Russia is slated to host the World Cup in soccer but according to some media reports, FIFA (Fédération Internationale de Football Association) has been quietly holding talks with Qatar, scheduled to be the 2022 host, about the possibility of hosting in 2018 instead of Russia.

For Russia, the main point of the World Cup is not even the new stadiums but the infrastructure for cities -- roads, air ports, hotels, says Gazeta. This means an opportunity for lucrative contracts.

President Vladimir Putin awarded contracts for the Sochi Olympics to his closest cronies among the oligarchs, spending more than $50 billion.

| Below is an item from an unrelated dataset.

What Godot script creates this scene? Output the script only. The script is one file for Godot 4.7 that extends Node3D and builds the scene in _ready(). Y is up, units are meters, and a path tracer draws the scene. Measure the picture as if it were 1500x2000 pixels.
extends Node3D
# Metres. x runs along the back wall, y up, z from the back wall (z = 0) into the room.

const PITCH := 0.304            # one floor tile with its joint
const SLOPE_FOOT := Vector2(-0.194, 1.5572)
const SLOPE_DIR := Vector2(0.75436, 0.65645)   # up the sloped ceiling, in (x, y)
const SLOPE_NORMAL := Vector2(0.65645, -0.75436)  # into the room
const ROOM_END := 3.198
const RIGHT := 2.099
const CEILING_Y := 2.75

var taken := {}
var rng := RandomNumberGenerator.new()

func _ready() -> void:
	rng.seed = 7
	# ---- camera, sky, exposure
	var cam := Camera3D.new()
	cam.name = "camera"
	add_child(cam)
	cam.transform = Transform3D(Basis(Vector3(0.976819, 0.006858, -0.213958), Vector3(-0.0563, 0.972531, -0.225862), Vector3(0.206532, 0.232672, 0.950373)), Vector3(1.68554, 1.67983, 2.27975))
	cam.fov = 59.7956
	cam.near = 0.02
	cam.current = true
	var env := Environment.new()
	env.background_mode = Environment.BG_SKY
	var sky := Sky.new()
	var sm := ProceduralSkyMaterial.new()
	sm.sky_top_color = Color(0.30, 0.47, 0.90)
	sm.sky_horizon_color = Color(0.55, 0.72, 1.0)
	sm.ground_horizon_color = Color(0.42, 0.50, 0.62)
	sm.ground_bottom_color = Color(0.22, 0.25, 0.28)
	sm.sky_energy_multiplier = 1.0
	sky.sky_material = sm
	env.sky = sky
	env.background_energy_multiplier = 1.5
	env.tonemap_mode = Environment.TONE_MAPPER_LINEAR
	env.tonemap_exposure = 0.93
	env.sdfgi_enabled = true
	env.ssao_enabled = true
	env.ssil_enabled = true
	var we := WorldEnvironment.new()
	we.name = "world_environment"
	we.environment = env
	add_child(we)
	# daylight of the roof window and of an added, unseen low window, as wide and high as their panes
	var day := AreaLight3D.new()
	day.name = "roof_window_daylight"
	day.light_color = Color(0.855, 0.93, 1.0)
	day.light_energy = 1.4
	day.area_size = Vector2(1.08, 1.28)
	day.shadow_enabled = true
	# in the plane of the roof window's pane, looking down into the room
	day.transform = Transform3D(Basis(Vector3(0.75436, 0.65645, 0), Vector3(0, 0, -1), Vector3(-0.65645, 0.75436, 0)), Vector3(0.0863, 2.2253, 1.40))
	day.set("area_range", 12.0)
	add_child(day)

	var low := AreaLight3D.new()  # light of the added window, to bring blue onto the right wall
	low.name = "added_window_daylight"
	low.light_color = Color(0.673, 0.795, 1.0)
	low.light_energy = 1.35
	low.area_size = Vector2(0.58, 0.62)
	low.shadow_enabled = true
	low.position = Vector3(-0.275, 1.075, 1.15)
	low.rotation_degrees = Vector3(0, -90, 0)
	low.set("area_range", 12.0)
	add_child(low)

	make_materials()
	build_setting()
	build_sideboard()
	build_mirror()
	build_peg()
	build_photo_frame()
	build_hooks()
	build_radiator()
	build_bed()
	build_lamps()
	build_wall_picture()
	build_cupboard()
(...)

Gazeta believes that the Kremlin will not mind much if the World Cup is canceled because it can pose as a victim of "politicized" actions by the West. Aside from the Olympics and some soccer games, says Gazeta, Russians do not attend sports events of various types in large numbers. The 2016  Ice Hockey World Championship lost money, even though hockey is likely Russia's most popular sport.

What's not likely, says Gazeta, is that Russia will own up to its wrongs and correct them.